Seminar

Drivers of Digital Attention: Evidence from a Social Media Experiment

Guy Aridor (Columbia University)

February 4, 2022, 14:00–15:30

online

Room zoom

Job Market Seminar

Abstract

I study demand for social media services by conducting an experiment where I comprehensively monitor how participants spend time on digital services. I shut off access to Instagram or YouTube on their mobile phones and investigate how participants substitute their time allocations during and after the restrictions. During the restriction period, I observe substitution towards a wide range of alternatives including across product categories and off digital devices and relate these findings to market definition in attention markets. Participants with the Instagram restriction had their average daily Instagram usage decline after the restrictions are lifted.
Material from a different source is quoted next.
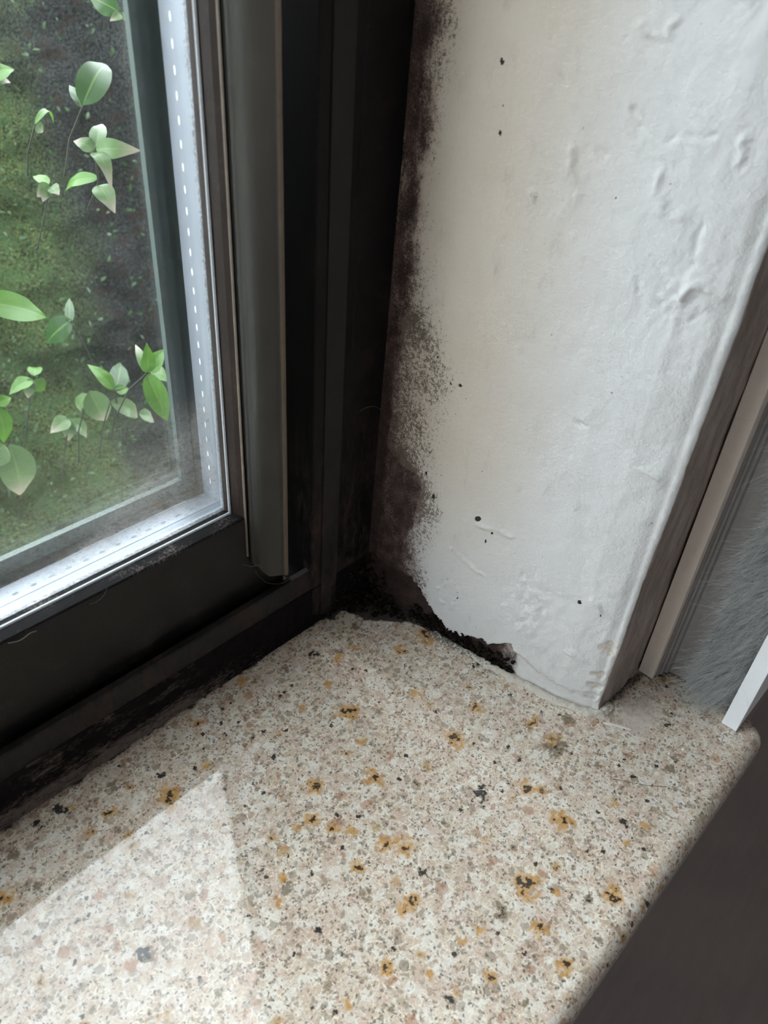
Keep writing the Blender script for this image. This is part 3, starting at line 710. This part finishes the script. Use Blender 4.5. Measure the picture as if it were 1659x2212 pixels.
# ------------------------------------------------------------------ mould crust in the corner
def build_mould():
    rs = random.Random(3); mb = MB()
    for i in range(900):
        t = rs.random()
        if i > 520:
            y = .1085 + rs.random() * .062; x = float(np.interp(-y, [-.170, -.1499, -.1384, -.1182, -.1046], [.2392, .2408, .2424, .2450, .2468])) + .0012 - rs.random() ** 2 * .0026; zz = rs.random() ** 1.6 * .009
        elif i % 2:
            x = .205 + rs.random() ** .7 * .034; y = .2015 - rs.random() ** 1.6 * (.002 + .034 * max(0, (x - .214) / .024)); zz = 0
        else:
            a = rs.random(); x = .2365 - abs(rs.gauss(0, .0015)) - .004 * a; y = .2015 - rs.random() ** 1.4 * .026; zz = rs.random() ** 2.6 * .020 * (1 if y > .185 else .5)
            if rs.random() < .45: x = .2100 + rs.random() * .027; y = .2012; 
        r = .0004 + rs.random() ** 2 * .0013
        # small irregular pebble
        v = []; ph = rs.random() * 6
        for a in range(5):
            for b in range(7):
                th = math.pi * (a + .5) / 5; p = 2 * math.pi * b / 7
                q = r * (.65 + .6 * rs.random())
                v.append((x + q * math.sin(th) * math.cos(p), y + q * math.sin(th) * math.sin(p), max(zz + q * .8 * math.cos(th) + r * .2, .0001)))
        f = [(a * 7 + b, a * 7 + (b + 1) % 7, (a + 1) * 7 + (b + 1) % 7, (a + 1) * 7 + b) for a in range(4) for b in range(7)]
        f += [tuple(range(7)), tuple(range(28, 35))]
        mb.add(v, f)
    o = mb.build('mould_crust', MOULD, smooth=True)
    tag(o, 'crumbly black mould heaped in the corner between frame, wall and granite', 'mould', kind='stuff')
build_mould()

# ------------------------------------------------------------------ sealant bead at the wall foot
CAULK = N('old_sealant')
cc = CAULK.mix(CAULK.noise(420, 5, .7), (.60, .53, .43), (.74, .71, .65))
xx = CAULK.sep(CAULK.P).outputs[1]
dk = CAULK.mr(CAULK.math('ADD', CAULK.math('MULTIPLY', CAULK.mr(xx, .10, .155), .22), CAULK.noise(900, 4, .75)), .60, .70)
cc = CAULK.mix(CAULK.math('MULTIPLY', dk, .8), cc, (.05, .045, .04))
CAULK = CAULK.bsdf(cc, .8, .3, 0, CAULK.bump(CAULK.noise(700, 4, .7), .0012, .8))
def build_caulk():
    key = [(.2390, .1560), (.2391, .1499), (.2403, .1384), (.2434, .1182), (.2450, .1046), (.2494, .0826), (.2527, .0716), (.2553, .0670), (.2590, .0632), (.2640, .0628), (.2690, .0634)]
    d = np.cumsum([0] + [math.dist(a, b) for a, b in zip(key[:-1], key[1:])])
    t = np.linspace(0, d[-1], 230); cx = np.interp(t, d, [k[0] for k in key]); cy = np.interp(t, d, [k[1] for k in key])
    mb = MB(); v = []; K = 12
    for i in range(len(t)):
        tx = cx[min(i + 1, 229)] - cx[max(i - 1, 0)]; ty = cy[min(i + 1, 229)] - cy[max(i - 1, 0)]; L = math.hypot(tx, ty); nx, ny = ty / L, -tx / L
        for q in range(K):
            a = math.pi * q / (K - 1)
            w = .0019 + .0016 * (float(fbm(np.array([t[i] * 300]), np.array([q * .35]), 8)[0]) - .5) * 1.6
            h = .0016 + .0016 * (float(fbm(np.array([t[i] * 420]), np.array([q * .5 + 9]), 8)[0]) - .4)
            fade = min(1, i / 8, (229 - i) / 6)
            v.append((cx[i] + nx * math.cos(a) * w * 1.25, cy[i] + ny * math.cos(a) * w * 1.25, -.0001 + math.sin(a) * h * fade))
    f = [(i * K + q, (i + 1) * K + q, (i + 1) * K + q + 1, i * K + q + 1) for i in range(229) for q in range(K - 1)]
    mb.add(v, f)
    tag(mb.build('sealant_bead', CAULK, smooth=True), 'cracked off-white sealant bead along the foot of the plaster wall', 'sealant')
build_caulk()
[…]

Participants with the YouTube restriction spent more time on applications installed during the restriction period both during and after the restriction period. Motivated by these results, I estimate a discrete choice model of time usage with inertia and find that inertia explains a large portion of the usage on these applications. I apply the estimates to conduct merger evaluation between prominent social media applications using an Upward Pricing Pressure Test for attention markets. I find that inertia plays an important role in justifying blocking mergers between the largest and smallest applications, indicating that digital addiction issues are important from an antitrust perspective. Overall, my results highlight the usefulness of product unavailability experiments in analysis of mergers between digital goods.